- **What you are asked to do**: Restate the span of lines that starts with the line containing "darkgap = mat('dark_void', (0.012, 0.012, 0.012), 0.9)" and ends with the line containing "rubber = mat('black_rubber', (0.015, 0.015, 0.016), 0.6)", word for word, including both, with nothing else.

- **Data**:
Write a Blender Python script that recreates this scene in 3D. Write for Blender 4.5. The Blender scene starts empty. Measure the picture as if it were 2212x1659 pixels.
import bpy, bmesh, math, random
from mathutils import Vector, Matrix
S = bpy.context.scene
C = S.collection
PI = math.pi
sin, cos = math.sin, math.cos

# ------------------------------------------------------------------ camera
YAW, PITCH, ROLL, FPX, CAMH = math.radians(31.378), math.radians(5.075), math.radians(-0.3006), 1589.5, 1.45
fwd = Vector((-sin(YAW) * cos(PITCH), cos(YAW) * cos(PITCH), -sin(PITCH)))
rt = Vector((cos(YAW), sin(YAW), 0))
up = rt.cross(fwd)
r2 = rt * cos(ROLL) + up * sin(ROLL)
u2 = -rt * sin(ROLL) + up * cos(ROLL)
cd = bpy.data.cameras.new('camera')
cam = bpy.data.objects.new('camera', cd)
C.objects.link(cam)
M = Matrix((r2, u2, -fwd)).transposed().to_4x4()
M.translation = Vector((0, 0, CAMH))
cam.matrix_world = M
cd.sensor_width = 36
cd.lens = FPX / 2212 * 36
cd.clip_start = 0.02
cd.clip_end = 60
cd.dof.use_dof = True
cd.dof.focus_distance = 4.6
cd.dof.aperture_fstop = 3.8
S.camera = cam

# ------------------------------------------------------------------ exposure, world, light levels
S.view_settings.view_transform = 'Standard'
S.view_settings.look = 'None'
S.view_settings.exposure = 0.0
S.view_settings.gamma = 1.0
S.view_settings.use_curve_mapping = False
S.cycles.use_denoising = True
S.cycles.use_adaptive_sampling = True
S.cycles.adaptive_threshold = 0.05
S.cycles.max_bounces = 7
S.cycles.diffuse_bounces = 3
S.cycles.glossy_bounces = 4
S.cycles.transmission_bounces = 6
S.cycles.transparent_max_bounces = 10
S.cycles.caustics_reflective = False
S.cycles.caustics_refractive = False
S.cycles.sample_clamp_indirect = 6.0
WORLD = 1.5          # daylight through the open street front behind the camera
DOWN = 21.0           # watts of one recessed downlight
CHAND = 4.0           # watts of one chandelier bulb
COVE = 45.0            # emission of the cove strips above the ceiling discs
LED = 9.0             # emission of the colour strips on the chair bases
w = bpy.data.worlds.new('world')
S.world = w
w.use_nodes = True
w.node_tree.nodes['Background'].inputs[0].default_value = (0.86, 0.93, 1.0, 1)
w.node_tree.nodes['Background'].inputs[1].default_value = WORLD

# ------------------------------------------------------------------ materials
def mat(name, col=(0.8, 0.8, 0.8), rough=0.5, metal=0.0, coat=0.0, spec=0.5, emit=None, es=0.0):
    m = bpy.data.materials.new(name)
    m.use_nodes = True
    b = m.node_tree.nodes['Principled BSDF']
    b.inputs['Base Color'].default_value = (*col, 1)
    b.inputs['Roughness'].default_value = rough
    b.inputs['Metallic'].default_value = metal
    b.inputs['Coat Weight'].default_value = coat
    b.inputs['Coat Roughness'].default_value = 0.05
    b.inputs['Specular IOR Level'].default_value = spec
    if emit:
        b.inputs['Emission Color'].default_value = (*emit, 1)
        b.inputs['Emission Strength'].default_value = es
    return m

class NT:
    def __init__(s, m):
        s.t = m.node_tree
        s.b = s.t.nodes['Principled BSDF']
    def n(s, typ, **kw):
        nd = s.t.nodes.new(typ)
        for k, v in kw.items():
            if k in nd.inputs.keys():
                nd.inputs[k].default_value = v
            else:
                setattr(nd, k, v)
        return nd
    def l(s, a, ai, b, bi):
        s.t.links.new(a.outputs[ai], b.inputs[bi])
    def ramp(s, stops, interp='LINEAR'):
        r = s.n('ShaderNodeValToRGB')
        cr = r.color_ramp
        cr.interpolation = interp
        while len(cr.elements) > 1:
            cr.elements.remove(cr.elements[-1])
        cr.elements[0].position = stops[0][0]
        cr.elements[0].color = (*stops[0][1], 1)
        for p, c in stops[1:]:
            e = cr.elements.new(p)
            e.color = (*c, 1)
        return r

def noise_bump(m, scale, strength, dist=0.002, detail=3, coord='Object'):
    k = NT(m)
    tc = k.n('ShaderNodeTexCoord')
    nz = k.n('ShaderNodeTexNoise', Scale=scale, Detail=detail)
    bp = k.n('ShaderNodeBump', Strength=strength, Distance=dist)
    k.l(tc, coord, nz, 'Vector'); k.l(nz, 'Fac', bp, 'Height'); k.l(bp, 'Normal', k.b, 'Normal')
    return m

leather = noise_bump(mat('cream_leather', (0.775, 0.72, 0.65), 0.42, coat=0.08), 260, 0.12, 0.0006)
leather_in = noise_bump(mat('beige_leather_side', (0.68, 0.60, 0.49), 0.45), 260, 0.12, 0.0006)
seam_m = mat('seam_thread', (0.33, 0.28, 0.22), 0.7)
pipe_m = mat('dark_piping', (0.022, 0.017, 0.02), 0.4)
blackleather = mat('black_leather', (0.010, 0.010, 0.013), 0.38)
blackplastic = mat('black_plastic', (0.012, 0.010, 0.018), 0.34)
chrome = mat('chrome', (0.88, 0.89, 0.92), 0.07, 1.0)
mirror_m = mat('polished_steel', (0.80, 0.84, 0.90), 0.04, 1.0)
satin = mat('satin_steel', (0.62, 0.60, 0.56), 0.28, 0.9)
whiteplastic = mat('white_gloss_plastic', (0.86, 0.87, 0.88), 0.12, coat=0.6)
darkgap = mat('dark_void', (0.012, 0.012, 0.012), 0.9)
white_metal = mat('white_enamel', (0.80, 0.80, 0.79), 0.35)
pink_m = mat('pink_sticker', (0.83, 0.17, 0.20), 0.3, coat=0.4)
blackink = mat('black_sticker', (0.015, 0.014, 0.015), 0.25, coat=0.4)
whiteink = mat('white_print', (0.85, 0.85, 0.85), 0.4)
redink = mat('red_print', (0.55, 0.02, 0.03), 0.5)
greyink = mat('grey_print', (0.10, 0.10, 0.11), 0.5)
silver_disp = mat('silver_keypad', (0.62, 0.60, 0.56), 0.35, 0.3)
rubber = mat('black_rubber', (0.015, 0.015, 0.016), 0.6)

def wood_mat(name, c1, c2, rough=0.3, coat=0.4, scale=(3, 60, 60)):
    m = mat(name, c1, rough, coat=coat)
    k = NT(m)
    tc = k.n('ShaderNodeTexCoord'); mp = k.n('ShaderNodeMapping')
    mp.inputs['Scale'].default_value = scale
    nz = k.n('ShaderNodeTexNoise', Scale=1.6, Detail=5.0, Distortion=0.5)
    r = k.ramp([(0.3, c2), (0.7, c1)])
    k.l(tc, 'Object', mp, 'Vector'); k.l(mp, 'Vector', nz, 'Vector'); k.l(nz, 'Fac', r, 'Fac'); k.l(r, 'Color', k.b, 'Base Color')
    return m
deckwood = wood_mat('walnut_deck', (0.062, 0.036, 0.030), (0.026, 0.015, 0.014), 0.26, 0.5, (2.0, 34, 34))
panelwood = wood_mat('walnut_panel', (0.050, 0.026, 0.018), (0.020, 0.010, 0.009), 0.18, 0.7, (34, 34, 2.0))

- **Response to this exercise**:
darkgap = mat('dark_void', (0.012, 0.012, 0.012), 0.9)
white_metal = mat('white_enamel', (0.80, 0.80, 0.79), 0.35)
pink_m = mat('pink_sticker', (0.83, 0.17, 0.20), 0.3, coat=0.4)
blackink = mat('black_sticker', (0.015, 0.014, 0.015), 0.25, coat=0.4)
whiteink = mat('white_print', (0.85, 0.85, 0.85), 0.4)
redink = mat('red_print', (0.55, 0.02, 0.03), 0.5)
greyink = mat('grey_print', (0.10, 0.10, 0.11), 0.5)
silver_disp = mat('silver_keypad', (0.62, 0.60, 0.56), 0.35, 0.3)
rubber = mat('black_rubber', (0.015, 0.015, 0.016), 0.6)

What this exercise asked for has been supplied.